И не сами они выдумывают выставки имен. Так заведено и с живописцами-профессионалами.
Это ведь огромный и вечный вопрос — знаменитый автор побеждает или его произведение. Соперничество свирепое. То есть что важнее для публики, подпись или работа. Покупателю и музею, разумеется, важнее первое. Но каждый автор должен стараться победить свое имя: всякий раз, всякий раз.
И потом, кто знает — если бы эта самодеятельность не отходила от мольбертов, то что бы в результате получилось.
Но времени не было, все заняла своя работа… От которой уж точно ни на шаг не отойдешь.

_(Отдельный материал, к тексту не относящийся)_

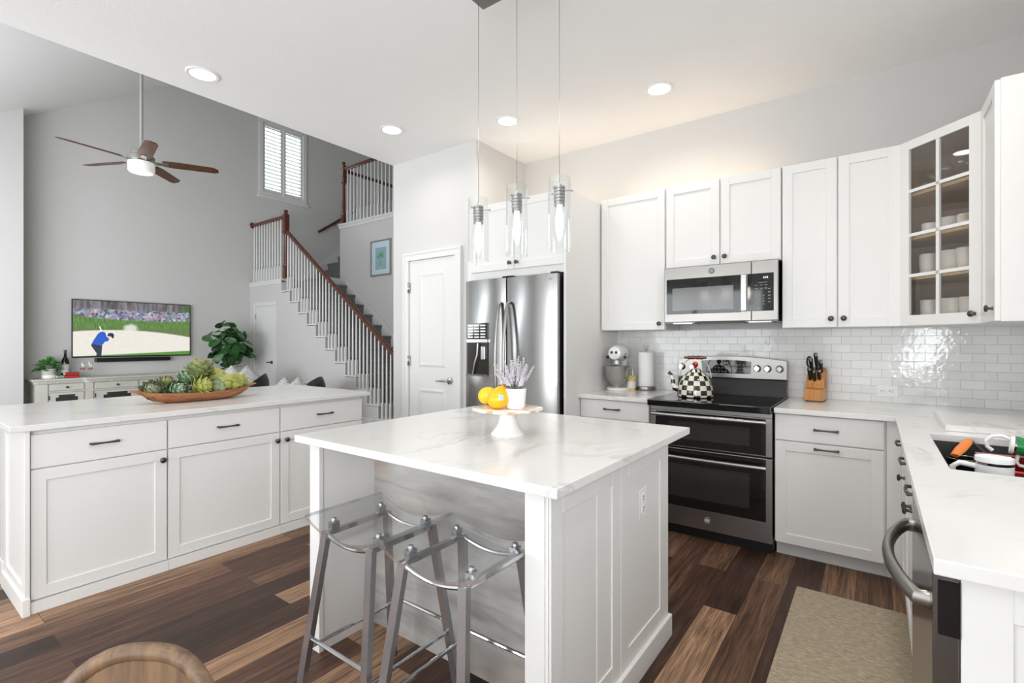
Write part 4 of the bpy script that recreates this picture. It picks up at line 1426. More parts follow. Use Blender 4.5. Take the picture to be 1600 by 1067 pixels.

Прелюдия к одному рассказу
Как заметил некто, мужской читатель женского сборника: до чего же они нас ненавидят! И потом умно добавил: потому что мы им нужны.
Не с руки мне подходить к этой все-таки тендерной точке зрения с позиции чисто литературной, но придется: явилась тема мужской вины в этом высказывании, которое тоже является жанром, и явилась тема той же вины в мужском любовном романе, пьесе или новелле.
То есть наметилась некая разница в мужской и женской позиции в литературе, посвященной теме любви.
Итак. Брошенная или незамеченная, упущенная Мисюсь, соблазненная и покинутая, униженная, оскорбленная, где ты? Не тут. Там. Легкая тень, не требующая ничего, к концу принявшая яд или простую смерть от горя, — примеров множество. Упавшая в полном сознании под поезд, с обрыва в Волгу, в пруд, в омут, ставшая забытой тенью (иногда опасной русалочкой), она вызывает в авторе-писателе слезу сочувствия, вздох сожаления, даже легкий приступ отравления в случае применения автором мышьяка. Флобер даже скажет «я мадам Бовари».
С отрадой писатель-убийца роняет слезу, омывающую его душу.
А что наш убийца думает о том, кто виноват? О Вронском, об остальных? Ерасте? (Даже их и не вспомнишь, они не так выразительны, неизвестно почему).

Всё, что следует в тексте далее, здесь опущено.